• **Data lines**:
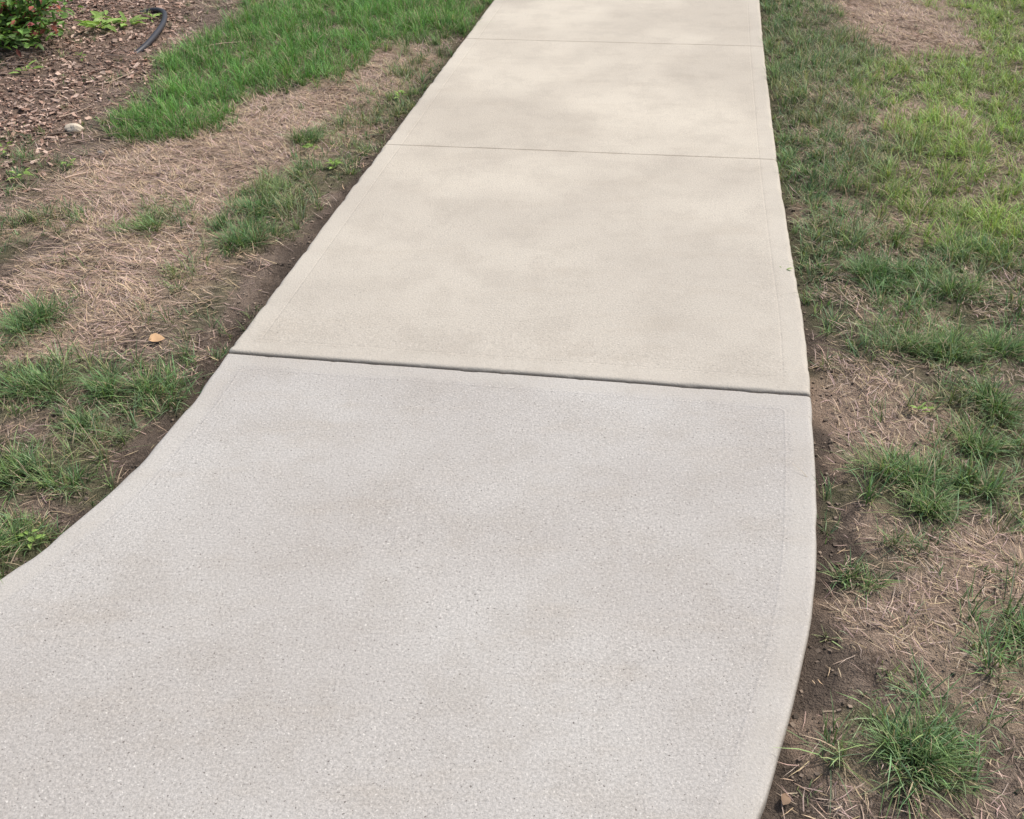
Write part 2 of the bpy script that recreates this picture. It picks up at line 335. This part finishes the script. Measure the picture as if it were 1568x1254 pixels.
# full individual bunches where the turf is made of separate plants
BX = []
for x1_, y1_, x2_, y2_, r_, d_ in MID:
    if d_ < .78 or y1_ > 3.2 and x1_ > 0: continue
    Lc = math.hypot(x2_-x1_, y2_-y1_); m_ = max(2, int(round(Lc/.06))+1)
    for q in rng.uniform(0, 1, m_):
        jit = .018+.35*max(0, r_-.075)
        cx = x1_+(x2_-x1_)*q+rng.normal(0, jit); cy = y1_+(y2_-y1_)*q+rng.normal(0, jit)
        rc = min(r_, .08)*rng.uniform(.45, 1.0); kk = int(200*(rc/.06)**1.4)
        a = rng.uniform(0, 2*np.pi, kk); p1, p2 = rng.uniform(0, 6.28, 2)
        lob = 1+.35*np.sin(2*a+p1)+.25*np.sin(3*a+p2)
        d = rc*(rng.random(kk)**.7)*.8*lob
        la = p1+rng.normal(0, .8, kk); mixd = rng.random(kk) < .35
        BX.append(np.c_[cx+np.cos(a)*d, cy+np.sin(a)*d, rng.uniform(.4, 1.15, kk)*(.034+.62*rc), np.where(mixd, la, a+rng.normal(0, .6, kk)), .12+.6*d/rc+rng.normal(0, .18, kk), np.full(kk, rng.random())])
BX = np.vstack(BX); nb2 = len(BX)
t_ = BX[:, 5:6]; cb = (np.array([.155, .285, .11])*(1-t_)+np.array([.24, .36, .14])*t_)*rng.uniform(.4, 1.55, nb2)[:, None]*np.c_[rng.uniform(.85, 1.25, nb2), np.ones(nb2), rng.uniform(.8, 1.3, nb2)]
s2 = rng.random(nb2) < .08; cb[s2] = np.array([.58, .46, .31])*rng.uniform(.6, 1.2, s2.sum())[:, None]
px = np.r_[px, BX[:, 0]]; py = np.r_[py, BX[:, 1]]; h = np.r_[h, BX[:, 2]]; w = np.r_[w, rng.uniform(.0012, .0025, nb2)]; az = np.r_[az, BX[:, 3]]
lean = np.r_[lean, np.clip(BX[:, 4], 0, 1.3)]; bend = np.r_[bend, rng.uniform(.1, 1., nb2)]; col = np.vstack([col, cb])
sdb = sd_path(px, py); k2 = sdb > .004
px, py, h, w, az, lean, bend, col, sdb = [a[k2] for a in (px, py, h, w, az, lean, bend, col, sdb)]
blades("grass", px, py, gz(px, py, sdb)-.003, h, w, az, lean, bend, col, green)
# dry lying straw
N = int(area*15000)
px = rng.uniform(x0, x1, N); py = rng.uniform(y0, y1, N); k = inview(px, py); px, py = px[k], py[k]
sdb = sd_path(px, py); k = sdb > .02; px, py, sdb = px[k], py[k], sdb[k]
ds_ = cover(px, py, STRAW); dm = np.maximum.reduce([cover(px, py, MID), cover(px, py, LUSH), cover(px, py, BRIGHT)]); mu = mulchmask(px, py)
patch = sstep(.43, .62, fbm(px, py, 6, 91, 3)); clot = .3+.7*sstep(.35, .6, fbm(px, py, 22, 95, 2)); tn = thin(px, py)
dens = np.maximum(ds_*1.0, (.08+.42*patch)*(1-.85*mu)); dens = np.maximum(dens*(1-.5*dm), dm*(.16+.55*tn))*clot
k2 = (rng.random(len(px)) < dens) & (rng.random(len(px)) < sstep(-.02, .12, sdb))
px, py, sdb, ds_, dm = [a[k2] for a in (px, py, sdb, ds_, dm)]; n = len(px)
nearf = sstep(3., 1.8, py)
az = rng.normal(0, .9, n)+6*fbm(px, py, 5, 97, 2); h = rng.uniform(.015, .07, n)*(1-.25*nearf); w = rng.uniform(.0012, .0028, n)*(1-.25*nearf)
lean = np.clip(rng.normal(1.38, .18, n), .9, 1.6); bend = rng.uniform(-.05, .12, n)
side = rng.normal(0, .22, n)
base_c = np.array([.82, .62, .48])*(1-dm[:, None]*.2)*(1-.1*nearf)[:, None]
col = base_c*rng.uniform(.3, 1.15, n)[:, None]*np.c_[np.ones(n), rng.uniform(.88, 1.08, n), rng.uniform(.75, 1.15, n)]
ex = px+np.cos(az)*h; ey = py+np.sin(az)*h; k2 = sd_path(ex, ey) > .002
px, py, sdb, az, h, w, lean, bend, side, col = [a[k2] for a in (px, py, sdb, az, h, w, lean, bend, side, col)]
blades("dry_straw_thatch", px, py, gz(px, py, sdb)+rng.uniform(.001, .008, len(px)), h, w, az, lean, bend, col, dry, 2, side)

# ------------------------------------------------------------------ mulch chips and soil crumbs
def chips(name, px, py, pz, lx, ly, lz, col, mat):
    n = len(px)
    cube = np.array([[-1, -1, -1], [1, -1, -1], [1, 1, -1], [-1, 1, -1], [-1, -1, 1], [1, -1, 1], [1, 1, 1], [-1, 1, 1]])*.5
    P = cube[None]*np.stack([lx, ly, lz], -1)[:, None]*(1+rng.uniform(-.35, .35, (n, 8, 3)))
    a = rng.uniform(0, 2*np.pi, n); b = rng.normal(0, .25, n); g = rng.normal(0, .3, n)
    ca, sa, cb, sb, cg, sg = np.cos(a), np.sin(a), np.cos(b), np.sin(b), np.cos(g), np.sin(g)
    X_, Y_, Z_ = P[..., 0], P[..., 1], P[..., 2]
    Y2 = Y_*cg[:, None]-Z_*sg[:, None]; Z2 = Y_*sg[:, None]+Z_*cg[:, None]
    X2 = X_*cb[:, None]+Z2*sb[:, None]; Z3 = -X_*sb[:, None]+Z2*cb[:, None]
    X3 = X2*ca[:, None]-Y2*sa[:, None]; Y3 = X2*sa[:, None]+Y2*ca[:, None]
    V = np.stack([X3+px[:, None], Y3+py[:, None], Z3+pz[:, None]], -1).reshape(-1, 3)
    f = np.array([[0, 3, 2, 1], [4, 5, 6, 7], [0, 1, 5, 4], [1, 2, 6, 5], [2, 3, 7, 6], [3, 0, 4, 7]])
    F = (np.arange(n)[:, None, None]*8+f[None]).reshape(-1, 4)
    return make_mesh(name, V, [F], mat, {"col": np.repeat(col, 8, 0)}, False)
chipm = leafmat("wood_chips", 0, .9)
N = 46000; px = rng.uniform(-3.6, -1., N); py = rng.uniform(3.1, 7.2, N)
k2 = (rng.random(N) < mulchmask(px, py)*(.25+.7*vnoise(px, py, 4, 3))) & inview(px, py); px, py = px[k2], py[k2]; n = len(px)
L_ = rng.uniform(.007, .040, n)*rng.uniform(.4, 1, n)
hue = rng.random(n)[:, None]
col = (np.array([.34, .205, .15])*(1-hue)+np.array([.64, .48, .39])*hue)*rng.uniform(.25, 1.3, n)[:, None]
chips("bark_mulch", px, py, gz(px, py, sd_path(px, py))+rng.uniform(.001, .008, n), L_, L_*rng.uniform(.15, .6, n), rng.uniform(.002, .006, n), col, chipm)
N = 50000; px = rng.uniform(-2.4, 2.4, N); py = rng.uniform(.8, 6.5, N); k = inview(px, py); px, py = px[k], py[k]; sdb = sd_path(px, py)
k2 = (sdb > .004) & (rng.random(len(px)) < .3+.7*sstep(.15, 0, sdb)); px, py, sdb = px[k2], py[k2], sdb[k2]; n = len(px)
L_ = rng.uniform(.002, .008, n)*rng.uniform(.6, 1.3, n)
col = np.array([.20, .155, .12])*rng.uniform(.4, 1.9, n)[:, None]*(1-.3*sstep(.12, .02, sdb))[:, None]
chips("soil_crumbs", px, py, gz(px, py, sdb)+.001, L_, L_*rng.uniform(.6, 1, n), L_*rng.uniform(.4, .8, n), col, chipm)

# ------------------------------------------------------------------ dirt packed in the open joint
jm = NT("joint_dirt"); jm.put(jm.b.inputs["Base Color"], jm.mix(jm.noise(80), (.06, .048, .038), (.20, .16, .12))); jm.b.inputs["Roughness"].default_value = .95
t = np.linspace(0, 1, 200); jx = -.785+t*1.56; jy = 2.41-t*.21
zt = -.015+.009*vnoise(jx, jy, 9, 3)
V = np.vstack([np.c_[jx, jy-.007, zt], np.c_[jx, jy+.007, zt]]); i_ = np.arange(199)
make_mesh("joint_dirt", V, [np.stack([i_, i_+1, i_+201, i_+200], -1)], jm.m)

# ------------------------------------------------------------------ leafy things
def leaf_geo(cx, cy, cz, L, W, az, tilt, roll, curl=.2):
    prof = [(0, 0), (.25, .8), (.55, 1.), (.82, .55), (1, 0)]
    V = []
    n = len(cx); ca, sa = np.cos(az), np.sin(az); ct, s_t = np.cos(tilt), np.sin(tilt)
    for s, wd in prof:
        for sgn in (-1, 0, 1):
            lx = s*L; ly = sgn*wd*W*.5; lz = abs(sgn)*wd*W*.18-curl*L*s*s
            ly2 = ly*np.cos(roll)-lz*np.sin(roll); lz2 = ly*np.sin(roll)+lz*np.cos(roll)
            X2 = lx*ct-lz2*s_t; Z2 = lx*s_t+lz2*ct
            V.append(np.c_[cx+X2*ca-ly2*sa, cy+X2*sa+ly2*ca, cz+Z2])
    V = np.stack(V, 1).reshape(-1, 3)
    f = []
    for k in range(4):
        a = k*3
        f += [[a, a+1, a+4, a+3], [a+1, a+2, a+5, a+4]]
    F = (np.arange(n)[:, None, None]*15+np.array(f)[None]).reshape(-1, 4)
    return V, F
def tube(pts, r, sides=10):
    pts = np.array(pts, float); n = len(pts); V = []
    r = np.broadcast_to(r, (n,))
    for i in range(n):
        t = pts[min(i+1, n-1)]-pts[max(i-1, 0)]; t = t/np.linalg.norm(t)
        a = np.cross(t, [0, 0, 1.]); 
        if np.linalg.norm(a) < 1e-3: a = np.array([1., 0, 0])
        a /= np.linalg.norm(a); b = np.cross(a, t)
        for k in range(sides):
            q = 2*np.pi*k/sides; V.append(pts[i]+r[i]*(a*np.cos(q)+b*np.sin(q)))
    F = [[i*sides+k, i*sides+(k+1) % sides, (i+1)*sides+(k+1) % sides, (i+1)*sides+k] for i in range(n-1) for k in range(sides)]
    return np.array(V), np.array(F)
leafm = leafmat("weed_leaves", .3, .5)
def z1(x, y):
    a = np.array([x]); b = np.array([y]); return float(gz(a, b, sd_path(a, b))[0])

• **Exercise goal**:
Starting at the top of the listing above, please restate word for word each line up to and including the one that holds "px, py, h, w, az, lean, bend, col, sdb = [a[k2]", omitting every image.

• **Exercise result**:
Write part 2 of the bpy script that recreates this picture. It picks up at line 335. This part finishes the script. Measure the picture as if it were 1568x1254 pixels.
# full individual bunches where the turf is made of separate plants
BX = []
for x1_, y1_, x2_, y2_, r_, d_ in MID:
    if d_ < .78 or y1_ > 3.2 and x1_ > 0: continue
    Lc = math.hypot(x2_-x1_, y2_-y1_); m_ = max(2, int(round(Lc/.06))+1)
    for q in rng.uniform(0, 1, m_):
        jit = .018+.35*max(0, r_-.075)
        cx = x1_+(x2_-x1_)*q+rng.normal(0, jit); cy = y1_+(y2_-y1_)*q+rng.normal(0, jit)
        rc = min(r_, .08)*rng.uniform(.45, 1.0); kk = int(200*(rc/.06)**1.4)
        a = rng.uniform(0, 2*np.pi, kk); p1, p2 = rng.uniform(0, 6.28, 2)
        lob = 1+.35*np.sin(2*a+p1)+.25*np.sin(3*a+p2)
        d = rc*(rng.random(kk)**.7)*.8*lob
        la = p1+rng.normal(0, .8, kk); mixd = rng.random(kk) < .35
        BX.append(np.c_[cx+np.cos(a)*d, cy+np.sin(a)*d, rng.uniform(.4, 1.15, kk)*(.034+.62*rc), np.where(mixd, la, a+rng.normal(0, .6, kk)), .12+.6*d/rc+rng.normal(0, .18, kk), np.full(kk, rng.random())])
BX = np.vstack(BX); nb2 = len(BX)
t_ = BX[:, 5:6]; cb = (np.array([.155, .285, .11])*(1-t_)+np.array([.24, .36, .14])*t_)*rng.uniform(.4, 1.55, nb2)[:, None]*np.c_[rng.uniform(.85, 1.25, nb2), np.ones(nb2), rng.uniform(.8, 1.3, nb2)]
s2 = rng.random(nb2) < .08; cb[s2] = np.array([.58, .46, .31])*rng.uniform(.6, 1.2, s2.sum())[:, None]
px = np.r_[px, BX[:, 0]]; py = np.r_[py, BX[:, 1]]; h = np.r_[h, BX[:, 2]]; w = np.r_[w, rng.uniform(.0012, .0025, nb2)]; az = np.r_[az, BX[:, 3]]
lean = np.r_[lean, np.clip(BX[:, 4], 0, 1.3)]; bend = np.r_[bend, rng.uniform(.1, 1., nb2)]; col = np.vstack([col, cb])
sdb = sd_path(px, py); k2 = sdb > .004
px, py, h, w, az, lean, bend, col, sdb = [a[k2] for a in (px, py, h, w, az, lean, bend, col, sdb)]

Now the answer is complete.